MY DAD is 67 and split up from my mum 20 years ago. Since then he’s had a few relationsh­ips, some serious, some not. However, it seems he’s been dating someone he’s serious about for several months, but didn’t tell my sister and me.

What’s worse, he’s now told us that he’s “bubbling up” with her and her children at Christmas, so he won’t be able to see us. She’s 50 and a divorcee with two kids aged 10 and 13.

To say I’m hurt and offended is an understate­ment. My mum lives abroad, so we won’t be seeing her and I was looking forward to spending the holidays with my dad, along with my husband and our 18-month old baby.

It’s too late now to make plans to spend Christmas day with anyone else. My younger sister has decided to spend the holidays with friends, and I feel angry with my dad for not giving me more notice.

I also find it really weird that he never told us about this woman or how serious their relationsh­ip is.

I’m starting to worry he’s losing his marbles or is he just so besotted by this woman that he’s forgotten he has his own family? I’d love your opinion.

Coleen says

I CAN feel the anger in your letter! What are you more annoyed about – the fact you won’t see him at Christmas or the fact he didn’t tell you about his girlfriend?
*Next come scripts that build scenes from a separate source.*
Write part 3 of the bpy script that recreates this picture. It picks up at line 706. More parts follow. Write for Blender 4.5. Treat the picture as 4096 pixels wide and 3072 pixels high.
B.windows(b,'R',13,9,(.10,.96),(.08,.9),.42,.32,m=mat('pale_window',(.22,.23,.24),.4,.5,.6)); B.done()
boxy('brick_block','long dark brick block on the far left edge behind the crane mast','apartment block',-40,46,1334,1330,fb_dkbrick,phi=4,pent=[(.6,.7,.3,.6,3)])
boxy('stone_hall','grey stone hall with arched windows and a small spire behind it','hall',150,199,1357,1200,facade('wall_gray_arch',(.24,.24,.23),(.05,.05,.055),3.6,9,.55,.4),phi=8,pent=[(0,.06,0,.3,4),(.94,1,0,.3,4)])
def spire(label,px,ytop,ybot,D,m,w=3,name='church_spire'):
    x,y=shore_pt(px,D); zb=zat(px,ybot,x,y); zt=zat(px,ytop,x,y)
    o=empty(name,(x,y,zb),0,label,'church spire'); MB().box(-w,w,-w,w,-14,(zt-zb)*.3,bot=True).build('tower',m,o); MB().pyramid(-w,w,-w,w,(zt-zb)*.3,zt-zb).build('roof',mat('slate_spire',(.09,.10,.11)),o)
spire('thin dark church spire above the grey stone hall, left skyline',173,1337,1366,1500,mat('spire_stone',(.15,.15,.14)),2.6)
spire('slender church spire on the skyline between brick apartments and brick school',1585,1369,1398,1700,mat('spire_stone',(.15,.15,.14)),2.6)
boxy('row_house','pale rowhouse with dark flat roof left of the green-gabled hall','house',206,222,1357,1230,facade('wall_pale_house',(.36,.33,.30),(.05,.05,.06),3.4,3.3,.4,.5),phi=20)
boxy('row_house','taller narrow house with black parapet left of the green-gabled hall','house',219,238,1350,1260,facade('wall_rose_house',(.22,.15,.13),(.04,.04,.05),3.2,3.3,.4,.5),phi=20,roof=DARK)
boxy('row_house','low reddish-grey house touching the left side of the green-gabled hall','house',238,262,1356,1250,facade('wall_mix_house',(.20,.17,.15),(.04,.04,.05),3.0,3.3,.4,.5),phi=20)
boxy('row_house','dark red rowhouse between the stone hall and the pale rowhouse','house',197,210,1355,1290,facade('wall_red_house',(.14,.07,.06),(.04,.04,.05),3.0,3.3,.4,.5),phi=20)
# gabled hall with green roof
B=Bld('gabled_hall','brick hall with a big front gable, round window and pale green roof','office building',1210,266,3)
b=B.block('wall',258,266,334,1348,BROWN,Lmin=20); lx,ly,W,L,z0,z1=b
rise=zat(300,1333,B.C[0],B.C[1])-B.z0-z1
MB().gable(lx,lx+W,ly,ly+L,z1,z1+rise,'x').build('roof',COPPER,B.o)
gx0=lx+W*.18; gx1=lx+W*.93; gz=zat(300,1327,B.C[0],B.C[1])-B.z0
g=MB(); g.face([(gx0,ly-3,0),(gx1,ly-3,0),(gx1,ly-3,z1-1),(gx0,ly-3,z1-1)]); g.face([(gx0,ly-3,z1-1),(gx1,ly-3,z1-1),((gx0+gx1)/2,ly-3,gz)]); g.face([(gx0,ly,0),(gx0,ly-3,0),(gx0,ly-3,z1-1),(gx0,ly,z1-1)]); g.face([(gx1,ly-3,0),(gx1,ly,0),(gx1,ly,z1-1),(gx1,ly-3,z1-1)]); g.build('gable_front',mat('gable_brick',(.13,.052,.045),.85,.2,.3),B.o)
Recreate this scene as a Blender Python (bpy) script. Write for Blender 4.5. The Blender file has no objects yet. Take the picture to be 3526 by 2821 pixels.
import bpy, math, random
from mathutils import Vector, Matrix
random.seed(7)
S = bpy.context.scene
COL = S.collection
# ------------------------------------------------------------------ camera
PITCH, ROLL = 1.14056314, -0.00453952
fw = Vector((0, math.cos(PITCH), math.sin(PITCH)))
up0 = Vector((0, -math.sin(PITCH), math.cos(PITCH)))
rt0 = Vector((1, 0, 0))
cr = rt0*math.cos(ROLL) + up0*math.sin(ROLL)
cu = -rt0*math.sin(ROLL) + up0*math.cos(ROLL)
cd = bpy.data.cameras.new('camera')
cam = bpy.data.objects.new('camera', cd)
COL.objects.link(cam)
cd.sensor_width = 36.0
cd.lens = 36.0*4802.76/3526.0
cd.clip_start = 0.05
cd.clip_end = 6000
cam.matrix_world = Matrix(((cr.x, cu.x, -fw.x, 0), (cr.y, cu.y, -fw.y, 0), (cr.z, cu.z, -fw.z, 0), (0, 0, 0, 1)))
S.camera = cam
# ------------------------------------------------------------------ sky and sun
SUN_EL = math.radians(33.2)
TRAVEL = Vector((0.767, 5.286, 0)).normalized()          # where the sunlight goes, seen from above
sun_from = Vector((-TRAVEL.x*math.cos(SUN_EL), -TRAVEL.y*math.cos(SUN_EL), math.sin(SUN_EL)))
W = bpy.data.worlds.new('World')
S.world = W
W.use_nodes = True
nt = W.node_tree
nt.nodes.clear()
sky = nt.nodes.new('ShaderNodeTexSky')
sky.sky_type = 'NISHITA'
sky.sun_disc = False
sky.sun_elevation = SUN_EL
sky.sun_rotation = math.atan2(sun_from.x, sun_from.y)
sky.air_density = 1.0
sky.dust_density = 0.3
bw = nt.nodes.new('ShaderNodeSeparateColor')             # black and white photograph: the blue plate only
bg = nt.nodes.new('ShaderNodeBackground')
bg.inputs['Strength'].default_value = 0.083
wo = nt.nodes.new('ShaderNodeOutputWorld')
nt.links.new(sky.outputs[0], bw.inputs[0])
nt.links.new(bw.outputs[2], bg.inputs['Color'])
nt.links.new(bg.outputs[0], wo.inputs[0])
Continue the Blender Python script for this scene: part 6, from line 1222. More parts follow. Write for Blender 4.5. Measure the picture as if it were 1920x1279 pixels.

Maybe he’d been worrying about telling you about Christmas, so kept putting it off until it was quite late in the day. I don’t know why he hasn’t told you about his partner – again, maybe he was worried about how you’d react and if the fact she’s younger and with fairly young children might cause a problem. Or maybe he wanted to wait until he felt sure about the relationsh­ip before telling you about it.

This year has thrown up many dilemmas for people, so I’d take a deep breath and try to get it into perspectiv­e. I think it’s OK to speak to him and say you’re disappoint­ed not to be seeing him and ask why he hadn’t told you about this relationsh­ip. I don’t think seething about it on your own is going to get you anywhere.

He might be 67, but he’s not over the hill and he deserves a life of his own, and that includes a relationsh­ip. You and your sister are getting on with your lives, so why shouldn’t he do the same?

Seventeen years is quite an age gap, but his partner is still a mature woman who’s been married before, and I’m sure she’s really thought about this relationsh­ip, especially as she has the wellbeing of her two children to consider.

Don’t let it spoil your relationsh­ip with your dad – or Christmas for that matter. Hopefully, in the New Year, you’ll be able to meet his partner and get to know her, which might be reassuring.